Amazon's new robot can feel things

Date: 
May 12, 2025

 

Amazon has developed a new warehouse robot that uses touch to rummage around shelves to find the right product to ship to customers.

The robot, called Vulcan, is a meaningful step toward making robots less sausage-fingered compared to human beings. Honing robots’ tactile abilities further may allow them to take on more fulfillment and manufacturing work in the years ahead. Built on advances in robotics, engineering, and physical AI, Vulcan is making our workers’ jobs easier and safer while moving orders more efficiently.

 

Aaron Parness, Amazon’s director of robotics AI who led the development of Vulcan, explains that touch sensing helps the robot push items around on a shelf and identify what it’s after. “When you’re trying to stow [or pick] items in one of these pods, you can't really do that task without making contact with the other items,” he says.

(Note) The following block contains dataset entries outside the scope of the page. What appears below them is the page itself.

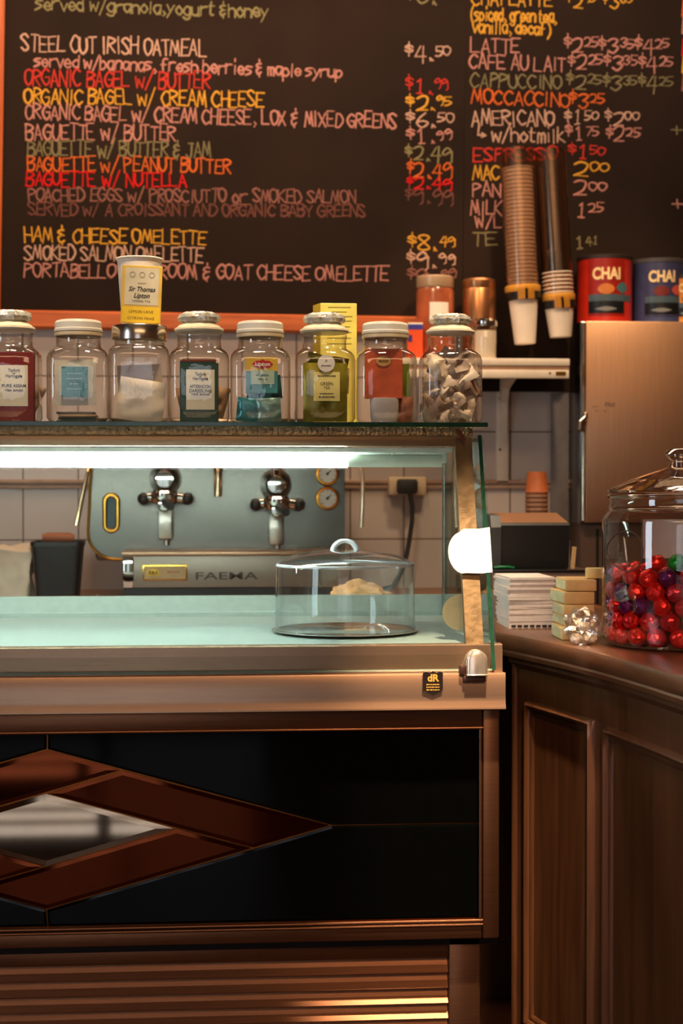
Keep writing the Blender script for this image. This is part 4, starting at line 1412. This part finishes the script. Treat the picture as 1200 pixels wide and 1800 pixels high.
# ------------------------------------------------------------------ white wall shelf and what stands on it
HY0, HY1 = 4.34, WY - .024
sz = lambda py: Z(py, HY0)
ws = thing('wall_shelf', 'white wall shelf on a white bracket under the coffee menu', 'shelf', (X(880, HY1), HY1, Z(900, HY1)))
xa_, xb_ = X(700, HY0), X(1001, HY0)
b = MB()
b.box(xa_, xb_, HY0, HY1, sz(641), sz(628), .003)
b.build('shelf_board', white_paint, ws)
b = MB()
b.box(xa_, xb_ - .001, HY0 + .004, HY0 + .02, sz(648), sz(641.5), .001)
b.build('shelf_groove', mat('groove_tan', (170, 130, 100), .6), ws)
b = MB()
b.box(xa_, xb_ - .002, HY0 + .001, HY0 + .022, sz(663), sz(648), .002)
fr_ = b.build('front_rail', white_paint, ws)
b = MB()
b.box(X(976, HY0), X(994, HY0), HY0 - .0002, HY0 + .001, sz(658), sz(651))
b.build('brass_tab', brass, fr_, 0)
b = MB()
b.lathe([(0, 0), (.003, 0), (.003, .001), (0, .0015)], (X(966, HY0), HY0 + .001, sz(654)), 12, Matrix.Rotation(R(90), 4, 'X'))
b.build('screw', ink, fr_)
bxm = X(884, HY1)
b = MB()
b.box(bxm - .018, bxm + .018, WY - .016, WY - .001, Z(850, WY), sz(664), .003)
b.build('bracket_upright', white_paint, ws)
b = MB()
zt = sz(642)
b.prism([(bxm - .010, HY1 + .004, zt), (bxm - .010, HY0 + .05, zt), (bxm - .010, HY0 + .05, zt - .02), (bxm - .010, HY1 - .05, zt - .05), (bxm - .010, HY1 - .012, zt - .09), (bxm - .010, HY1 + .004, zt - .20)], (.020, 0, 0))
b.build('bracket_arm', white_paint, ws, 0)
for py_ in (700, 790):
    MB().lathe([(0, 0), (.004, 0), (.004, .001), (0, .002)], (bxm - .008, WY - .016, Z(py_, WY)), 12, Matrix.Rotation(R(90), 4, 'X')).build('screw', ink, ws)
HZ = sz(628)
# amber jar, bronze canister, sugar shaker, small packet
AY = 4.47
az = lambda py: Z(py, AY)
t = thing('canister', 'tall amber plastic canister with a white sticker on the wall shelf', 'canister', (X(764, AY), AY, HZ))
hh = az(485) - HZ
b = MB()
b.lathe([(0, 0), (.050, 0), (.0535, .004), (.0535, hh - .045), (.050, hh - .034), (.0, hh - .033)], (X(764, AY), AY, HZ), 40)
b.build('canister_body', mat('amber_plastic', (160, 84, 54), .22, 0, .35, 14, coat=.5), t)
b = MB()
b.lathe([(0, hh - .033), (.0505, hh - .033), (.0525, hh - .030), (.0525, hh - .003), (.050, hh), (0, hh)], (X(764, AY), AY, HZ), 60, wave=lambda a, z_: .008 * math.cos(30 * a))
b.build('lid', mat('canister_lid', (196, 164, 130), .3, .3), t)
b = MB()
cc = (X(764, AY), AY)
b.loft([[(cc[0] + .0538 * math.sin(a), cc[1] - .0538 * math.cos(a), zz) for a in [R(-24 + 6 * k) for k in range(11)]] for zz in (az(566), az(533))], False)
b.build('sticker', paper_white, t)
t = thing('canister', 'bronze-coloured metal canister right of the amber one on the wall shelf', 'canister', (X(841, AY), AY, HZ))
b = MB()
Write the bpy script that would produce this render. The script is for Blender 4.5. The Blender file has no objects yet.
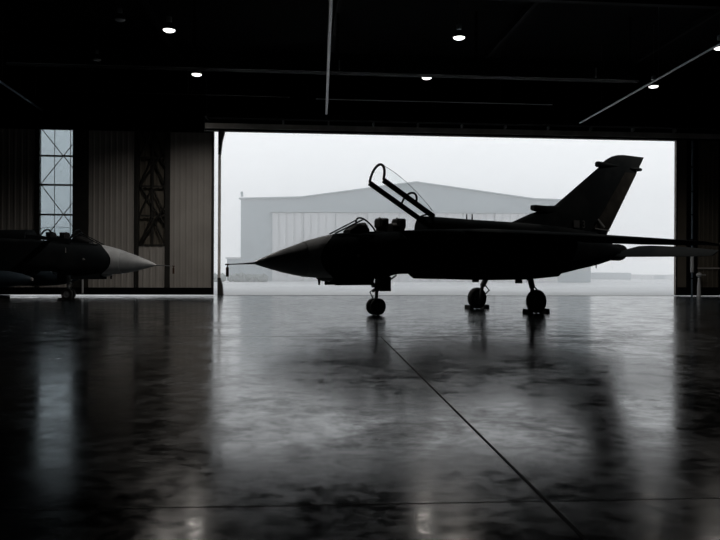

What many humans do so easily, few robots can tackle. For all their accomplishments—defeating chess masters, driving around city streets, pulling entire kennels’ worth of dog hair out of carpets—most robots are unfeeling, and not just in the emotional sense.

 

The typical robot is “numb and dumb,” says Aaron Parness, Amazon director, applied science, especially those that work in commercial settings. “In the past, when industrial robots have unexpected contact, they either emergency stop or smash through that contact. They often don’t even know they have hit something because they cannot sense it.”

At their Delivering the Future event in Dortmund, Germany, they are introducing a robot that is neither numb nor dumb. Built on key advances in robotics, engineering, and physical AI, Vulcan is Amazon's first robot with a sense of touch.

 

Introducing Vulcan: Amazon's first robot with a sense of touch

 

The Vulcan system consists of a conventional robotic arm with a custom spatula-like appendage for poking into a shelf and a sucker for grabbing items to pull them out.

Vulcan has sensors on several of its joints that allow the robot to detect the edges and contours of items. Parness says that machine learning is key to making sense of the sensor signals and also forms part of the algorithmic loop that controls how a robot takes actions. “The special sauce we have is the software interpretation of the force torque and how we wrap those into our control loop and into our motion plans,” he says.

The new robots will work on the same line as human pickers and will aim to spare them from back-aching work by grasping more items from shelves that are high up or down low. Items that the robot decides it cannot find will be reassigned to human workers.

 

Parness says he does not foresee robots taking on all of the work done inside Amazon’s fulfillment centers. “We don't really believe in 100 percent automation, or lights out fulfillment,” he says. “We can get to 75 percent and have robots working alongside our employees, and the sum would be greater” than either working alone.

 

 

Increased use of robots may raise concerns around automation eliminating human jobs. Some economic studies show that robots can eliminate jobs, while others point to a more complex picture, with automation both replacing workers and creating new roles as productivity increases. Amazon’s robot rollout has seen some new jobs created including ones that involve assisting robots when they get confused or stuck.

 

"Vulcan represents a fundamental leap forward in robotics," Parness says. "It's not just seeing the world, it's feeling it, enabling capabilities that were impossible for Amazon robots until now."

“Working alongside Vulcan, we can pick and stow with greater ease,” says Kari Freitas Hardy, a front-line employee at GEG1, a fulfillment center in Spokane, Washington. “It’s great to see how many of my co-workers have gained new job skills and taken on more technical roles, like I did, once they started working closer with the technology at our sites.”